Que déduire de cette étude ? Il serait sans doute un peu hâtif de dire que du coup, dans les familles où l’on n’évoque pas le passé, l’attachement de l’enfant est insécurisé. Par contre, on peut raisonnablement émettre l’hypothèse que le fait de partager des souvenirs est l’une des manières d’approfondir et de solidifier le lien. Le partage des souvenirs communs renforce la notion « d’exister » des enfants. Il leur sert de support pour se construire leur propre histoire et de l’inscrire dans la continuité de celle de leurs parents. Autrement dit, ils s’ancrent en eux-mêmes, se construisent des racines, se structurent autour et à travers la narration de leur propre histoire. Grandir sous le regard bienveillant de parents soucieux du parcours de vie de leur enfant est sans doute la meilleure manière de devenir un adulte en pleine possession de soi, épanoui et capable de vivre en harmonie avec lui-même comme avec les autres…
Que demander de plus !
Sources : B. Vaughn et al. Maternal attachment script representations : Longitudinal stability and associations with stylistic features of maternal narratives, in Attachment and human development, vol 8, N°3, p.199, 2006
Wikipédia: Théorie de l’attachement. Tapez: John Bowlby pour tout savoir sur ses travaux.

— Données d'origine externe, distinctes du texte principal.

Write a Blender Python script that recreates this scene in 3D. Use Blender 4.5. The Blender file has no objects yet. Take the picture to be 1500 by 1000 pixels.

Que raconter à mon enfant ?
Le soir, avant le dodo et à la place de « Rostropic, le méchant cactus des plaines du Nord » ou « Flop, la petite sirène en panne de voix »… essayez ceci – et vous verrez: ils en redemandent !
Avec les petits, jusqu’à quatre, cinq ans, essayez la question magique : « Tu te souviens quand tu étais dans mon ventre? » Neuf fois sur dix, ils répondent « Oui, oui ! » Dans ce cas, vous pouvez imaginer tout un dialogue qui tourne autour de votre vécu de la grossesse et… les souvenirs « pré-nataux » du petit génie de la mémoire. Et s’il répond: « Ben non, t’es bête ou quoi ? », ce n’est pas grave, racontez-lui quand même votre vécu. Vous avez un enfant terre à terre à qui on ne la fait pas, mais qui a quand même besoin de ce partage…
Toutes les anecdotes dont vous vous souvenez feront l’affaire. La fois où Bébé a fait pipi sur Oncle Benêt qui essayait de le changer, la fois où la petite Marie s’est perdue dans le grand magasin et où tout le monde a eu très peur, la fois où il y avait un crocodile dans le jardin que papa a dû tuer avec le fusil en plastique vert fluo parce que Jeremy ne pouvait pas dormir…
Et puis le must de tous les musts : comment Papa et Maman se sont rencontrés, comment ils se sont aimés si fort que la petite graine a sauté hop ! dans le ventre de Maman… Comment cette petite graine était la championne du monde des petites graines (quand même, être le vainqueur parmi 200 millions, c’est pas rien!) Et enfin… comment Bébé est sorti par la grande porte pour jeter son premier coup d’œil sur le monde, comment Papa l’a serré dans ses bras, comment Maman a pleuré de joie… etc. etc.
Et pour terminer, un petit mot pour les parents dont les histoires sont tristes. Parfois, la grossesse ou la naissance se sont mal passées, parfois la Maman s’est retrouvée sans le Papa ou l’enfant est venu alors qu’on ne l’attendait pas tout à fait. N’ayez pas peur de raconter vos histoires tristes à votre enfant. Ces histoires, même tristes, sont celles de sa vie et sont celles qui le composent. Il vaut mieux une histoire triste pour un enfant que pas d’histoire du tout… Et si ça vous fait pleurer, vous pleurerez ensemble et en même temps vous apprendrez à votre enfant que la vie, c’est pas toujours rose mais que l’on peut quant même sourire entre ses larmes parce que par-dessus tout, le plus beau, c’est partager…
Pour en savoir un peu plus…
Les styles d’attachement de Bowlby
Attachement « sûr » : l’enfant a confiance dans le parent, il sait que ce dernier est disponible et répond de manière adéquate à ses besoins.
Attachement « insécurisé ambivalent » : l’enfant n’est pas certain que son parent sera disponible et lui répondra s’il fait appel à lui. L’enfant est sujet à l’angoisse de séparation, il s’accroche à sa mère, se montre angoissé pour explorer le monde.
Attachement « insécurisé évitant » : l’enfant est certain qu’il vaut mieux ne pas avoir confiance dans les réponses de l’adulte car il s’attend à être repoussé. Il tente alors de vivre sa vie sans le soutien des autres, il est dit « évitant ».
Attachement « désorganisé »: l’enfant n’a pas de repère, l’attachement avec l’adulte est instable, incohérent. Il semble perdu lorsqu’il est en contact avec les autres, il risque de développer une personnalité très difficile à gérer.